At this point it’s an Internet trope to say Cate Blanchett can do anything. Fortunately for the Internet, Blanchett’s performance in Tár proves, once again, that she truly doesn’t miss.
Tár is written and directed by Todd Field, his first return to directing since 2006’s Little Children. It stars Blanchett as Lydia Tár, an accomplished conductor/composer/writer and the first female music director of a major German orchestra. Centered in the world of Western classical music, Tár never sways from its focus on Lydia, slowly unraveling the darkness lurking beneath her accomplishments over its two hours and thirty-eight minutes runtime.
At its core, Tár is a film about the dangers of power and ego. The film begins with Lydia being interviewed on stage, her impressive resume recited to the audience. She’s not only a composer that established her own conductor scholarship, she’s a best selling author and an EGOT winner. Our first impressions of her are equally exalted, as she comes across as confident in her abilities yet humble about her work. As we follow Lydia through more of her life, through fancy meals, private jets, and impeccably designed buildings, you start to see small stains on all of this polished glamor. She feigns ignorance after her wife’s pills go missing, she berates a college student for his opinions in a guest lecture, a book arrives from an anonymous sender that she destroys in a panic. While we join her at the height of her success, we start to see the road behind had plenty of bumps.

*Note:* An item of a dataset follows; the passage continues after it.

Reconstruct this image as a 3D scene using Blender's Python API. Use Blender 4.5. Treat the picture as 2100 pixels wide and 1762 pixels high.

Blanchett is so mesmerizing, so mysterious, that it’s easy to be absorbed in watching Lydia’s life. Her coolness permeates Lydia’s relationships with her wife, daughter, assistant, colleagues, patrons, everyone. The supporting cast all excel as satellites in her orbit, tensed to break away. The only distraction would be Mark Strong’s terrible wig.
Importantly, the film never judges Lydia’s questionable “means to an end” methods. It lets us decide for ourselves. When Lydia gets caught in a MeToo-type scandal, the details are light and no flashbacks are provided, depriving us of the absolute truth. Instead, Todd Field lets us watch a woman’s fall from grace and pass judgment ourselves. In some ways, Tár is an alternate universe. Lydia is an accomplished female, lesbian conductor in the male-dominated world of classical music. When this is brought up at the beginning of the film, she brushes it off and says that things are more even than ever. That’s certainly not true in our reality, but it helps focus the film on its real message - that power and ego can corrupt anyone. Humanity loves a genius, but if that genius buys into their own BS, then things can get dangerous. Same goes for power, utilizing it to get what you want in small ways and getting away with it can lead to bigger and bigger abuses.
Tár chronicles one woman’s demise as she must watch the wealthy, immaculate world she’s built for herself crumble under the weight of her own misdeeds. Director Todd Field doesn’t need you to think she got her just desserts, but instead leaves out just enough context to leave it in a grey area, like most situations in the real world. Most of all, it’s an outlet for another incredible Cate Blanchett performance. Bring on the Oscar campaign!